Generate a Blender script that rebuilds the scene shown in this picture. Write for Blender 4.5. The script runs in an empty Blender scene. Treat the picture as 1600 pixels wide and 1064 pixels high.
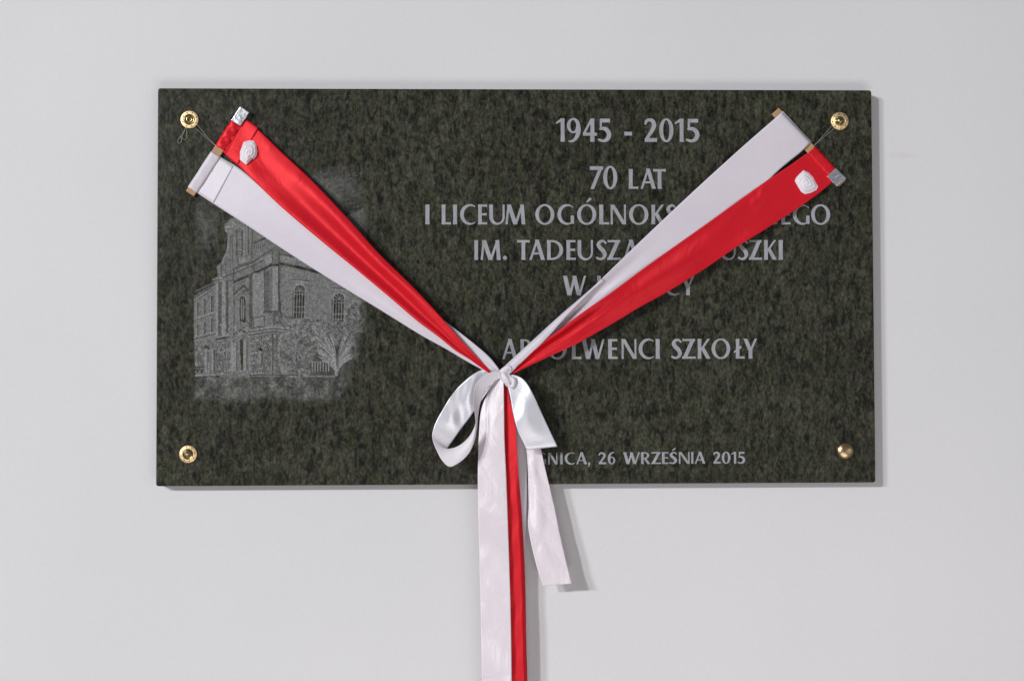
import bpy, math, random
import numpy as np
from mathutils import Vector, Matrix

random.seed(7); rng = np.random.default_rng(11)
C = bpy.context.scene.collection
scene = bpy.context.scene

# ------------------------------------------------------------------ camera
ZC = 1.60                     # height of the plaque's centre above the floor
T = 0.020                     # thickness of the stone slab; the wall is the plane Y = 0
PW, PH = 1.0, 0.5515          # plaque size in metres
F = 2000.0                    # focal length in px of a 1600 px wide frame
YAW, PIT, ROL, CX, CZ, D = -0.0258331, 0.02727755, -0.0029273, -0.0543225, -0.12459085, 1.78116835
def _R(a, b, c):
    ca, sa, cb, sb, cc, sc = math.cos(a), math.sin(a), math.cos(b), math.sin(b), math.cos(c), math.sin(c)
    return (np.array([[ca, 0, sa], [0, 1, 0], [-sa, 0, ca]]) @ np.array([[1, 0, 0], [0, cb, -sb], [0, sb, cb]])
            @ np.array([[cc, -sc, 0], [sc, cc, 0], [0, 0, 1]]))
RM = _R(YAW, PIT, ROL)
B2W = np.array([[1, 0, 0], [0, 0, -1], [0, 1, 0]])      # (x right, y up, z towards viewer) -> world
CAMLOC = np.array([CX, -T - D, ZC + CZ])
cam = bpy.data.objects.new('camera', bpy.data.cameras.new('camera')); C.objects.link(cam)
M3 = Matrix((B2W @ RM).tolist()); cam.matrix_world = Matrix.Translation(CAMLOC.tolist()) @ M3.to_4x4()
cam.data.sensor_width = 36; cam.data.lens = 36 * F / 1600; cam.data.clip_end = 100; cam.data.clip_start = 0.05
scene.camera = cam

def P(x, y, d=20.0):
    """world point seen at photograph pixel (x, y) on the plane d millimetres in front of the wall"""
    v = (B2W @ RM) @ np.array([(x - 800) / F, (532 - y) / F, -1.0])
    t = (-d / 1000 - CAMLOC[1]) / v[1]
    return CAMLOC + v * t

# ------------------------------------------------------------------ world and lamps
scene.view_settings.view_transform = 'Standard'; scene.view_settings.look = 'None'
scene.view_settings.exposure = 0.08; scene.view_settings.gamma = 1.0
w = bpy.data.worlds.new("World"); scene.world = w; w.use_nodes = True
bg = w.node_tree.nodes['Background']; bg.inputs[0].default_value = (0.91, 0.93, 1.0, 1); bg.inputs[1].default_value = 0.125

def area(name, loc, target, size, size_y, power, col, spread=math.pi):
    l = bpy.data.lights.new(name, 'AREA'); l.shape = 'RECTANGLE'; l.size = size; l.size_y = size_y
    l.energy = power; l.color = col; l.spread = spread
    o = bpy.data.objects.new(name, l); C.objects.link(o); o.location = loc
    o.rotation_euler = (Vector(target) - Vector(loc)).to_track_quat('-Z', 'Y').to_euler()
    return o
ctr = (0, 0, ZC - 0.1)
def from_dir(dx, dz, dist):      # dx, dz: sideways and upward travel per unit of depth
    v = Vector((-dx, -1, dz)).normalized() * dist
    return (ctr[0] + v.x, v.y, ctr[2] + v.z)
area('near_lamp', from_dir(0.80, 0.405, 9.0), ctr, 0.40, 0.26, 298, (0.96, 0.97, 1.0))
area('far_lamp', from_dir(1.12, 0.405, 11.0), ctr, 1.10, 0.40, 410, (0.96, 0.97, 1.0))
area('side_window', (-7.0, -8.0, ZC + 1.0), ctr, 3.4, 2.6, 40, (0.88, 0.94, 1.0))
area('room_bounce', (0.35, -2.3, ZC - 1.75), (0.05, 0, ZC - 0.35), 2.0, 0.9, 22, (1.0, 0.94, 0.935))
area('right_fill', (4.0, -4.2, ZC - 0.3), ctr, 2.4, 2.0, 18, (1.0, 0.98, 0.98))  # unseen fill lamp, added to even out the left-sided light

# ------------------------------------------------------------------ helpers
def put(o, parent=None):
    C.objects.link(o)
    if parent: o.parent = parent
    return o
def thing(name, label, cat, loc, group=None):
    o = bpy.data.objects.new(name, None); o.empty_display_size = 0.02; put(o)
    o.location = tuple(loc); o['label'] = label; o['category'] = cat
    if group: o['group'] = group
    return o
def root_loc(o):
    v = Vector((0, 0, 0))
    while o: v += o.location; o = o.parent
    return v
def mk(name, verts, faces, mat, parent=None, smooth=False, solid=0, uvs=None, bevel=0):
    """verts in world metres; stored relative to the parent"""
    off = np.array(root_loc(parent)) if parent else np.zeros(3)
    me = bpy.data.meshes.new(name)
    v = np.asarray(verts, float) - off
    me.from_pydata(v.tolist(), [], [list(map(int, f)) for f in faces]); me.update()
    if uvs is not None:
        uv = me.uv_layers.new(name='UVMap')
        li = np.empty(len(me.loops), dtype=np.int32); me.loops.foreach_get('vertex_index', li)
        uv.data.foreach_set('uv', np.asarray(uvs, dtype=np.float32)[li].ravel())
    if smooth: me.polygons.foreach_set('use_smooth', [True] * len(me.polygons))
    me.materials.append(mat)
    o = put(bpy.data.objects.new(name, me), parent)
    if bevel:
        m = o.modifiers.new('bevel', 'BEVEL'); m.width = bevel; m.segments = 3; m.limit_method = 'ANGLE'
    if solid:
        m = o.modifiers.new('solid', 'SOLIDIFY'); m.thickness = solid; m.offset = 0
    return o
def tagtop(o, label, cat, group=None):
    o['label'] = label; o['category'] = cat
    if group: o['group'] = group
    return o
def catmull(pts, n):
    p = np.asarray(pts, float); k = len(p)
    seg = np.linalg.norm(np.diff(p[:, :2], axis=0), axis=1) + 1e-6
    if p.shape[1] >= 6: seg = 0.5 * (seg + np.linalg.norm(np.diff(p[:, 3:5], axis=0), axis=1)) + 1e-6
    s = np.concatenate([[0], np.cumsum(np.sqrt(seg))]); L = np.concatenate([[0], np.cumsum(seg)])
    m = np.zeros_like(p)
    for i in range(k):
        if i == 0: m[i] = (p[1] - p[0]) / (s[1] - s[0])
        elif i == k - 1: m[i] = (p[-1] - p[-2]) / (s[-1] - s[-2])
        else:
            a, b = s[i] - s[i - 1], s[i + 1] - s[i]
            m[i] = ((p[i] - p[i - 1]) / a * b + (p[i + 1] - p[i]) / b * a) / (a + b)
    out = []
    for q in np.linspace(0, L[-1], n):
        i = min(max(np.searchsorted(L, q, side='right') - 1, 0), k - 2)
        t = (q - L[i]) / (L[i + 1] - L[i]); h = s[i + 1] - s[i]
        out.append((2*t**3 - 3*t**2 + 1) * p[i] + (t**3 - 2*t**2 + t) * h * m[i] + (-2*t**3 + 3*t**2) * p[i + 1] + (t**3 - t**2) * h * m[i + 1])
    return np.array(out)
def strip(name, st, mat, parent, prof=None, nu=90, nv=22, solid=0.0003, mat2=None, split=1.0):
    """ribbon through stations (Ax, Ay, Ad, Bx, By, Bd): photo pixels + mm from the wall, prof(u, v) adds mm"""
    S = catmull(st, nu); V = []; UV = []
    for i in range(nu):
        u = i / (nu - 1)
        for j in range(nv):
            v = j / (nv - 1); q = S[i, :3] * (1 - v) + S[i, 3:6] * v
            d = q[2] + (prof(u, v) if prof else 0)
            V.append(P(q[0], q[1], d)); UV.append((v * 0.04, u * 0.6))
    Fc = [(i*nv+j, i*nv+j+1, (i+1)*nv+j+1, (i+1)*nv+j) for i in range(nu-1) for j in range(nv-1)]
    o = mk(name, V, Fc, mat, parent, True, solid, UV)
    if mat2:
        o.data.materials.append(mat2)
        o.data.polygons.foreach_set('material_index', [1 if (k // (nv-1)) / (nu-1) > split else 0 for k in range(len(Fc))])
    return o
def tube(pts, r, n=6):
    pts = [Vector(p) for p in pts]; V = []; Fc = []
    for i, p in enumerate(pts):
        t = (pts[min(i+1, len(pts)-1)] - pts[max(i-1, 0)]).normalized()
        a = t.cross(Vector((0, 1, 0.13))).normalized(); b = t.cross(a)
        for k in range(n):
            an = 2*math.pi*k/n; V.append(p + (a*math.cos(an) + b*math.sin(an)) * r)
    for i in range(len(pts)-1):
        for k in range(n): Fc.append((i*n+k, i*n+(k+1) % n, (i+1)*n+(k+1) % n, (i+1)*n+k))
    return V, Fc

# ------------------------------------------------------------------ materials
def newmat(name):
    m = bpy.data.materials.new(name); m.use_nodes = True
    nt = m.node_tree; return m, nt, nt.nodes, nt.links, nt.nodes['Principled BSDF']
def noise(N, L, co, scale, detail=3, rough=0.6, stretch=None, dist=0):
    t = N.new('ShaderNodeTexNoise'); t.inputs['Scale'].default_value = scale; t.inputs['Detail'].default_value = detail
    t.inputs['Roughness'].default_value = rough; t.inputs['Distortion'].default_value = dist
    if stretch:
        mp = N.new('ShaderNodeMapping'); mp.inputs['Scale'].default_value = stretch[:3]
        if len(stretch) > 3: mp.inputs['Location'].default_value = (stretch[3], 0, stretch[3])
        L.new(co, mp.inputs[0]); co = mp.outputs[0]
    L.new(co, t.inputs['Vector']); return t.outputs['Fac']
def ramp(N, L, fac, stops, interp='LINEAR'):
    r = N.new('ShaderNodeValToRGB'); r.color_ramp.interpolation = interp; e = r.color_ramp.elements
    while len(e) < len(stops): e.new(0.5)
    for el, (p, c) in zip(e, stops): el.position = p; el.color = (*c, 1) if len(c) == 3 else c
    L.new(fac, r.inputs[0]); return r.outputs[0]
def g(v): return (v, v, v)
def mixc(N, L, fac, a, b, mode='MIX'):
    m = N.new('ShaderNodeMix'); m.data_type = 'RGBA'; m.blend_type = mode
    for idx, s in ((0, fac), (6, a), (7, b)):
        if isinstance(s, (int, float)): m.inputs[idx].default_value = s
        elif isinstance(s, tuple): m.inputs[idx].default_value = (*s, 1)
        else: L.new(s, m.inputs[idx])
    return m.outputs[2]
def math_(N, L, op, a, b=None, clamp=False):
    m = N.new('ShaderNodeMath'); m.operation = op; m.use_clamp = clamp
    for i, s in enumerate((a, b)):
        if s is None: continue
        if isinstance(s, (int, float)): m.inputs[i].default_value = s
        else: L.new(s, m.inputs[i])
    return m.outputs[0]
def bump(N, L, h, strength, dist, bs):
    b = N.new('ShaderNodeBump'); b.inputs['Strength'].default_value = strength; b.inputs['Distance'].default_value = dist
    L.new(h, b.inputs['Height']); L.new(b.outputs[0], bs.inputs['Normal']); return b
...
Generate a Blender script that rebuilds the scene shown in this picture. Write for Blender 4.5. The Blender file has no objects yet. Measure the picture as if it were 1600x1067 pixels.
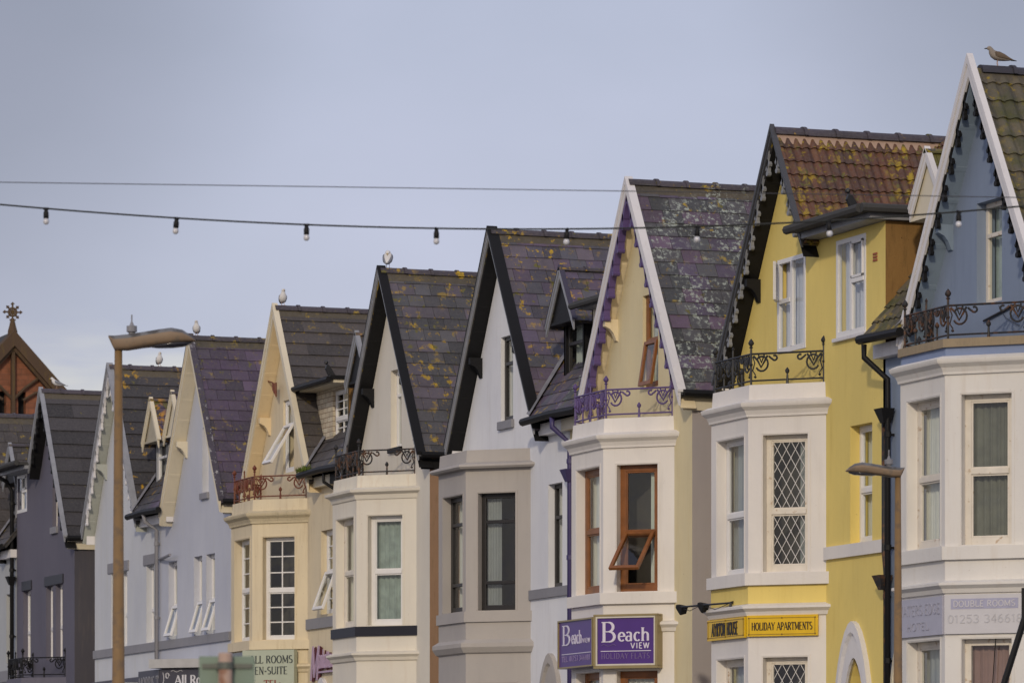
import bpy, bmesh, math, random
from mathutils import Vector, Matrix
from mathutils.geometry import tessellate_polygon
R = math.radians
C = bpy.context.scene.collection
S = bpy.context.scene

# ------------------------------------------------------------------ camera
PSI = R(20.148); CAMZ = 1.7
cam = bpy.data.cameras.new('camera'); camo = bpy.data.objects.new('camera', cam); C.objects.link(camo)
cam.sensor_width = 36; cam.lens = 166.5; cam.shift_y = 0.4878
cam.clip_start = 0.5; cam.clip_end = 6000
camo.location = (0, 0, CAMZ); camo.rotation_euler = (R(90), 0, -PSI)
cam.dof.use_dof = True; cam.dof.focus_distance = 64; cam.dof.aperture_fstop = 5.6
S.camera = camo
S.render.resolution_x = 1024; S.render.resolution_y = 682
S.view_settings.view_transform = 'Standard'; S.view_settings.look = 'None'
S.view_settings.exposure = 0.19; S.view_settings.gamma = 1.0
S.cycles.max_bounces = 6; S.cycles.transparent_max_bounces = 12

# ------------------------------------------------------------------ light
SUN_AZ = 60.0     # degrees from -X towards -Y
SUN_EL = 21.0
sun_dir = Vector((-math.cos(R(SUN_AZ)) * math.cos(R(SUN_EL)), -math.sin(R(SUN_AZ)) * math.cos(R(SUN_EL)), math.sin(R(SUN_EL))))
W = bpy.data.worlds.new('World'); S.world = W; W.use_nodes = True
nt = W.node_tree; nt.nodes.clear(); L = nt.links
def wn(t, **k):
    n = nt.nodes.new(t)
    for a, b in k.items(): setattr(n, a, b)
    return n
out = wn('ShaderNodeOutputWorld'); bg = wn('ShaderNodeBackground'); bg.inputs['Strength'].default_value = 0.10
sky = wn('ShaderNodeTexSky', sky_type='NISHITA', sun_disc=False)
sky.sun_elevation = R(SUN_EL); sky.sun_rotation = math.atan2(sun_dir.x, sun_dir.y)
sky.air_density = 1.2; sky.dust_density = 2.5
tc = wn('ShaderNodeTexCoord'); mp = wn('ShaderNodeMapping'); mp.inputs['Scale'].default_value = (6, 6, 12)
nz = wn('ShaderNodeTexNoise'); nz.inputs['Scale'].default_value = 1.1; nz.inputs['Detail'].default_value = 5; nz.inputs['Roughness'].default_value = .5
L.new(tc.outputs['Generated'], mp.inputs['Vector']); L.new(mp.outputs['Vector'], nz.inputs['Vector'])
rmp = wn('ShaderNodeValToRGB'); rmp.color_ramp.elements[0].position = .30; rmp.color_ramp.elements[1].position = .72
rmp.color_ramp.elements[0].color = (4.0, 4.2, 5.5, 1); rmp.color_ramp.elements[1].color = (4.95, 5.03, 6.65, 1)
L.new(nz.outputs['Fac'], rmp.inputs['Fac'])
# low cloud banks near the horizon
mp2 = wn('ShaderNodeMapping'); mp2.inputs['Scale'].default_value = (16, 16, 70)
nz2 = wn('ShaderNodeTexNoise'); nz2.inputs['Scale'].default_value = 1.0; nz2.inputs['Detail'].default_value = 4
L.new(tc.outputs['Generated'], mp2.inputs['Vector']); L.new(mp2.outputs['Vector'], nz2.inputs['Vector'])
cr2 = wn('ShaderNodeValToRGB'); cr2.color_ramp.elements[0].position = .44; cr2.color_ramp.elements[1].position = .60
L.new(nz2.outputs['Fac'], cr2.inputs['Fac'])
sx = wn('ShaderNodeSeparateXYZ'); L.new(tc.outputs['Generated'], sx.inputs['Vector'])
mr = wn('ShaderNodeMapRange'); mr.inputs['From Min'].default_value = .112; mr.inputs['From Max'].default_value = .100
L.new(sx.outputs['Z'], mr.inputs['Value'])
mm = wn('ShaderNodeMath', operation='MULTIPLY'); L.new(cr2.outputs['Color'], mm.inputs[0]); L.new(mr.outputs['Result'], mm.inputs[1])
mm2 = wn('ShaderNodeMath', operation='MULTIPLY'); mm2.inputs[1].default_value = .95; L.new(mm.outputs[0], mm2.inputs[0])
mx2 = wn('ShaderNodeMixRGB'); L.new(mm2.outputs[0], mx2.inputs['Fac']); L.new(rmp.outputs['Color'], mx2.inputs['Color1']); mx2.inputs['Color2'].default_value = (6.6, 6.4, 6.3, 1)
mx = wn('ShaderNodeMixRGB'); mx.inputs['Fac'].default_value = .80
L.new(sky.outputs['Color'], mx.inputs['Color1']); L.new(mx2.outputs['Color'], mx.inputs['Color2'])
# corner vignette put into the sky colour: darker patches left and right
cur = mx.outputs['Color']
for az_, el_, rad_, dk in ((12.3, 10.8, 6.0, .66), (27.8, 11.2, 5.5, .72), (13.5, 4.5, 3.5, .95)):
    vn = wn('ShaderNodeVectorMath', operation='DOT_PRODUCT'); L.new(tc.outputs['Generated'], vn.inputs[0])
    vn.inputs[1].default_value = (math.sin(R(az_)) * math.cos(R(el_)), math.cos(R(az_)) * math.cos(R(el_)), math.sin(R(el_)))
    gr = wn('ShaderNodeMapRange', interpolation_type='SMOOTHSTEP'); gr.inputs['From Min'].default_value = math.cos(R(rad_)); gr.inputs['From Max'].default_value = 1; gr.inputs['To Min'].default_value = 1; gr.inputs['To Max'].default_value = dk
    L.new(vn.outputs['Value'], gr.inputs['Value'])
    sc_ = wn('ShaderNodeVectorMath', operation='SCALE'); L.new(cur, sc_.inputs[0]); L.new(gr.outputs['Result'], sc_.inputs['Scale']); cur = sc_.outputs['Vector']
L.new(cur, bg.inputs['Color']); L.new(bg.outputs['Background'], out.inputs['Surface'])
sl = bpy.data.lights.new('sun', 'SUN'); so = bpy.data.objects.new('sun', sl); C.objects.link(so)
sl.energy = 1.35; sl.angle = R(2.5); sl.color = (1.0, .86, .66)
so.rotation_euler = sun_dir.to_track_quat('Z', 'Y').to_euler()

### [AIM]
Leave the pictures out and copy exactly the lines from the one with "were 1600x1067 pixels." through the one with "S = bpy.context.scene", nothing more.

### [SOLUTION TO THIS PROBLEM]
Generate a Blender script that rebuilds the scene shown in this picture. Write for Blender 4.5. The Blender file has no objects yet. Measure the picture as if it were 1600x1067 pixels.
import bpy, bmesh, math, random
from mathutils import Vector, Matrix
from mathutils.geometry import tessellate_polygon
R = math.radians
C = bpy.context.scene.collection
S = bpy.context.scene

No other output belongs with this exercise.